La tesi prospettata dal ricorrente è, per altro, in linea con la giurisprudenza della Corte di legittimità (Sez. 5, Sentenza n. 21614 del 21/06/2016; Rv. 641558 – 01) secondo cui “in tema d’imposta ipotecaria e catastale, l’istituzione di un “trust” cd. “autodichiarato”, con conferimento di immobili e partecipazioni sociali per una durata predeterminata o fino alla morte del disponente, i cui beneficiari siano i discendenti di quest’ultimo, è riconducibile alla donazione indiretta ed è soggetto all’imposta in misura fissa, atteso che la “segregazione”, quale effetto naturale del vincolo di destinazione, non comporta, però, alcun reale trasferimento o arricchimento, che si realizzeranno solo a favore dei beneficiari, successivamente tenuti al pagamento dell’imposta in misura proporzionale”.

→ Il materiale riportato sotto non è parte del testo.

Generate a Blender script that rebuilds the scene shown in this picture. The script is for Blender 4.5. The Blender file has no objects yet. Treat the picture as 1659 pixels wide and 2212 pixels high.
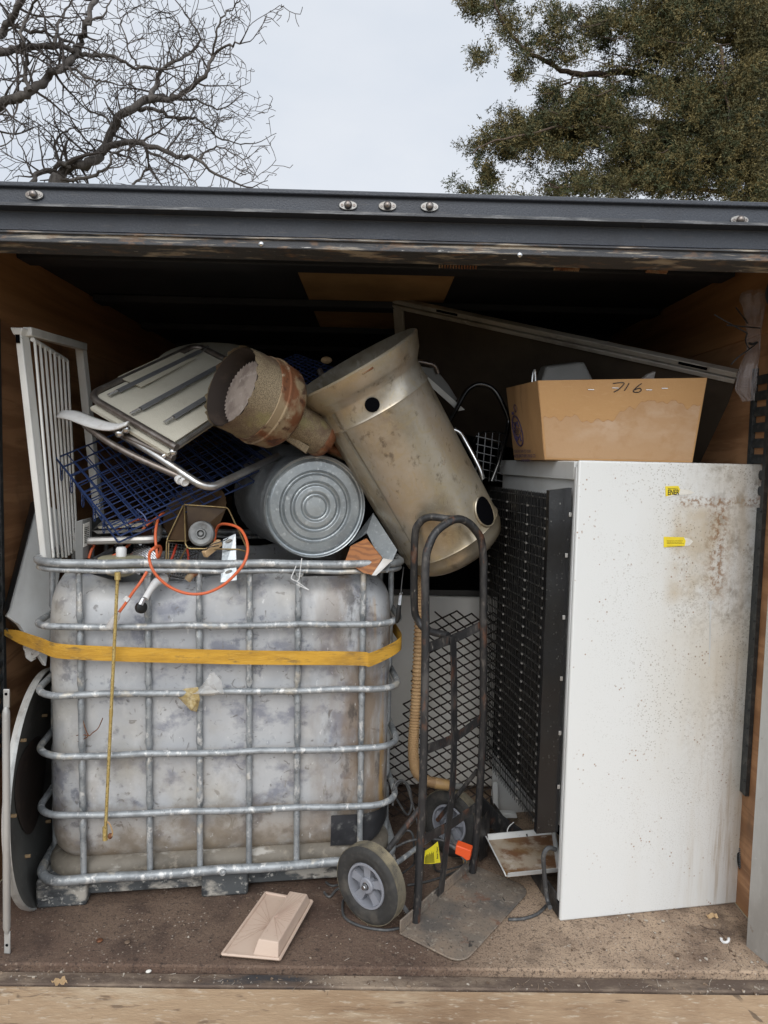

Con riguardo alla regolamentazione delle spese di lite, ritiene il Collegio che la considerazione globale degli elementi di causa, la peculiarità della questione (involgente una questione di diritto circa la natura giuridica del negozio sottoposto a tassazione idonea ad incidere sull’esatta conoscibilità a priori delle rispettive ragioni delle parti: Cass. Civ., Sez, VI, 28 maggio 2012, n. 8486), le ragioni della decisione adottata ed il contegno processuale delle parti, consentono di ritenere senza dubbio sussistenti gravi ed eccezionali motivi (desumibili anche intuitivamente dal tenore della decisione: Cass. Civ., Sez. III, 31 marzo 2010, n. 7853; Cass. Civ., Sez. III, 30 marzo 2010, n. 7766) per compensare integralmente fra le parti le spese di lite (cfr. Cass. Civ., Sez. III, 15 febbraio 2006, n. 3282 ).
P.Q.M.
La Commissione Regionale della Campania sez. 28 definitivamente pronunciando così provvede:
Rigetta l’appello, per l’effetto annulla l’impugnato atto impositivo. Compensa tra le parti le spese di giudizio del doppio grado.
Depositata in segreteria il 24 maggio 2017.